A team of 8 students goes on an excursion, in two cars, of which one can seat…

2024

A team of 8 students goes on an excursion, in two cars, of which one can seat 5 and the other only 4. In how many ways can they travel ?

  1. A.

    9

  2. B.

    26

  3. C.

    126

  4. D.

    3920

Show answer & explanation

Correct answer: C

Concept: When a fixed group of n distinct people must be split between two vehicles/positions of given sizes, the number of ways for one particular split is nCr (choose which r of the n take one vehicle; the rest automatically take the other). If more than one split of sizes is capable of accommodating everyone, the splits are mutually exclusive outcomes of the same trip, so their counts are added, not multiplied, to get the total.

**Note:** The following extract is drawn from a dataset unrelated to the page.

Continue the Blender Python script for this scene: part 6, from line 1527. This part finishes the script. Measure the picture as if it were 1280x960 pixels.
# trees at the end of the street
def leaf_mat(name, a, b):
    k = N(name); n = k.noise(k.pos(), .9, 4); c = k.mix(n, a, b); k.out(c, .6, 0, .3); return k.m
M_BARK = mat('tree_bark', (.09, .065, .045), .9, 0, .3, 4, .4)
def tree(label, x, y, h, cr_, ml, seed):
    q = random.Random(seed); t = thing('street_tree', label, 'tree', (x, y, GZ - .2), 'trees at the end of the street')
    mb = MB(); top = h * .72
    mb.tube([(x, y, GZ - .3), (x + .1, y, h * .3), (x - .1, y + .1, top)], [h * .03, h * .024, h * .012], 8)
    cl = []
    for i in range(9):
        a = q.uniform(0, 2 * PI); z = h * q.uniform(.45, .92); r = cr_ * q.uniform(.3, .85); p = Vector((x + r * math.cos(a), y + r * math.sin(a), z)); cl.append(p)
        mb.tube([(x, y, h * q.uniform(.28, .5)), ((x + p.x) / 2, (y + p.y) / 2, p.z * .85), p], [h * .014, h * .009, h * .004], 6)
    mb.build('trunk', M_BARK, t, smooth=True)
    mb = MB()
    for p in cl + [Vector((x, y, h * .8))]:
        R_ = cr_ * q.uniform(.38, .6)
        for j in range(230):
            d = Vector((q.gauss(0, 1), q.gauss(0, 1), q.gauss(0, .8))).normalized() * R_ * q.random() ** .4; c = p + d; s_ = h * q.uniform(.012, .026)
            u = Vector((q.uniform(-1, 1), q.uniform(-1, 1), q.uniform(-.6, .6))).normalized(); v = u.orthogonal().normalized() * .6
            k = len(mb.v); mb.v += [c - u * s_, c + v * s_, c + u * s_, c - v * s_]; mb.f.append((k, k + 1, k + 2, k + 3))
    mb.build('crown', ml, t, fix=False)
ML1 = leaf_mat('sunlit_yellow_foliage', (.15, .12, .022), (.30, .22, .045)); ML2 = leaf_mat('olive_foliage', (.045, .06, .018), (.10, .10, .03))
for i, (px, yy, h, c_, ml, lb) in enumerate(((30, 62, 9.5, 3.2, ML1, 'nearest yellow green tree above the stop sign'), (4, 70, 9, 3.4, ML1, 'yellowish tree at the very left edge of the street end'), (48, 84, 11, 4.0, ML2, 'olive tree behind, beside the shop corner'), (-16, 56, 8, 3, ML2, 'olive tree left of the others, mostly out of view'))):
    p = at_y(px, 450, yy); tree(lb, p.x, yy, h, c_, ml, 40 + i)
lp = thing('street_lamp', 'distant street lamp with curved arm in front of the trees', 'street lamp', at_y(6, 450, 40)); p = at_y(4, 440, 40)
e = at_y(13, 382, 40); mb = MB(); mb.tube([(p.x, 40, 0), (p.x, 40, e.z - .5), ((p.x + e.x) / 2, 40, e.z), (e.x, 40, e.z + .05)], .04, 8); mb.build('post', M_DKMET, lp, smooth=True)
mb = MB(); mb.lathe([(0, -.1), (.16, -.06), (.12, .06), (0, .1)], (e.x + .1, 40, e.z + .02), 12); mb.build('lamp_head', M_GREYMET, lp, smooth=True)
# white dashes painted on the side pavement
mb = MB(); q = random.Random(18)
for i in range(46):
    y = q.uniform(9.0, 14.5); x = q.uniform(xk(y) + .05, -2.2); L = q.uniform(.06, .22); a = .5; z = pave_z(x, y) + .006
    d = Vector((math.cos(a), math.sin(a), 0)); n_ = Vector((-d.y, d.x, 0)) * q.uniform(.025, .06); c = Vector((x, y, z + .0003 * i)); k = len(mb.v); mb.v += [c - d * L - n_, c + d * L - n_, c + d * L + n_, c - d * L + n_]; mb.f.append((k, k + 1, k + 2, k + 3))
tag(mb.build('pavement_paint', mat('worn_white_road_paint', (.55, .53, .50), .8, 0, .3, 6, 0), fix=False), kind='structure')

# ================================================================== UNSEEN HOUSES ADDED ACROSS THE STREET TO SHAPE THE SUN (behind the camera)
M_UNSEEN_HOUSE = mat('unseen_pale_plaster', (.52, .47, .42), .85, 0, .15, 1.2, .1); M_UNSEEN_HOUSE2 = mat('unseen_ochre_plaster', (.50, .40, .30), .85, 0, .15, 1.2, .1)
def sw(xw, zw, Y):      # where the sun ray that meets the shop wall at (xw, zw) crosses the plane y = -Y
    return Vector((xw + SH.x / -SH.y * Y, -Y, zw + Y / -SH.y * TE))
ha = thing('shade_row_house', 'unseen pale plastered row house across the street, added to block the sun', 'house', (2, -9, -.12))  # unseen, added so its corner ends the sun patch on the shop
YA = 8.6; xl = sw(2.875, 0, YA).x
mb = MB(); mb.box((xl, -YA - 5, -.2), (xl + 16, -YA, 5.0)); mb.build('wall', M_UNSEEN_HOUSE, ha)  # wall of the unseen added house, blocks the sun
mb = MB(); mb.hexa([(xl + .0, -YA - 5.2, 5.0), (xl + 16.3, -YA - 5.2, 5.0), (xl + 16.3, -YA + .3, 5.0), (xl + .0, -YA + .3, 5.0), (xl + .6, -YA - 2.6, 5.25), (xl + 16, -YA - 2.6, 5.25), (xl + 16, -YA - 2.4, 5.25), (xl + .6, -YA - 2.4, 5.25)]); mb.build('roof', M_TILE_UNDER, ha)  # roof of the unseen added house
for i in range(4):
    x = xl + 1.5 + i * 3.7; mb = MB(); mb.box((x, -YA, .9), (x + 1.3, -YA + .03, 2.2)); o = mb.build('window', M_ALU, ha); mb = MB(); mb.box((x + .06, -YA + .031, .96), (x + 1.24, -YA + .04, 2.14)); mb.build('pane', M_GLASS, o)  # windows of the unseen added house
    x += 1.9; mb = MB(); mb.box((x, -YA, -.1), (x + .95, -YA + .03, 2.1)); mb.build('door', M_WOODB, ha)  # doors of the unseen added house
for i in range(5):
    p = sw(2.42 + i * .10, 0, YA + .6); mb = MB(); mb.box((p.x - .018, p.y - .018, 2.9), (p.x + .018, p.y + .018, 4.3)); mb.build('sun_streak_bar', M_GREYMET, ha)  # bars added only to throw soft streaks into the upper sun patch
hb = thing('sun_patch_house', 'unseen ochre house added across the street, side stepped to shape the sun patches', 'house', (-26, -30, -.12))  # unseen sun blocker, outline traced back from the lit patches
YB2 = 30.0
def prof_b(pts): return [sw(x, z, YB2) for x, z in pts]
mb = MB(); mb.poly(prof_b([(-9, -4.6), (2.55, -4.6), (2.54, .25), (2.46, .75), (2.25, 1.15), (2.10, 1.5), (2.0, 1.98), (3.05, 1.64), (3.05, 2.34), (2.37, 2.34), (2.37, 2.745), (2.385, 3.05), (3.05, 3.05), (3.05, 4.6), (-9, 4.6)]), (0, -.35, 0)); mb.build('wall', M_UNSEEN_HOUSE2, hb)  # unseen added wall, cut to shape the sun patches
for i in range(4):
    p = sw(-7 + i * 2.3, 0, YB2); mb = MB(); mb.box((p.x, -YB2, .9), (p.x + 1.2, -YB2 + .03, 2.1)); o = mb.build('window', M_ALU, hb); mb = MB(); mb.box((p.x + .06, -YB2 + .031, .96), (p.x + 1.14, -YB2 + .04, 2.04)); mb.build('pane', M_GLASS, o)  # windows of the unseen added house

Application: Apply this to the 8 students and the two cars (capacities 5 and 4, total capacity 9, so exactly one seat overall stays empty):

  1. Since only 8 of the 9 total seats are filled, there are exactly two ways the empty seat can arise: the 5-seat car is completely full (5 students there, 3 in the 4-seat car), or the 4-seat car is completely full (4 students there, 4 in the 5-seat car).

  2. Case I — 5-seat car full: choose which 5 of the 8 students ride in it; the remaining 3 automatically ride in the other car. Number of ways = 8C5 = 8!/(5!·3!) = 56.

  3. Case II — 4-seat car full via the larger car: choose which 4 of the 8 students ride in the 5-seat car; the remaining 4 automatically ride in the 4-seat car (which is then exactly full). Number of ways = 8C4 = 8!/(4!·4!) = 70.

  4. A given group of 8 travelling companions falls into exactly one of these two cases, never both at once, so the two case-counts are added together to get the total number of ways to travel: 56 + 70 = 126.

Cross-check: Look at it from the 4-seat car's side instead: since the 5-seat car can hold at most 5, the 4-seat car must carry at least 3 of the 8 students, so it carries either 3 or 4. A 3-in-the-4-seat-car split is the same grouping as “5 in the 5-seat car,” and a 4-in-the-4-seat-car split is the same as “4 in the 5-seat car.” The same two cases reappear from this direction and, added together, reproduce the same total — confirming the count.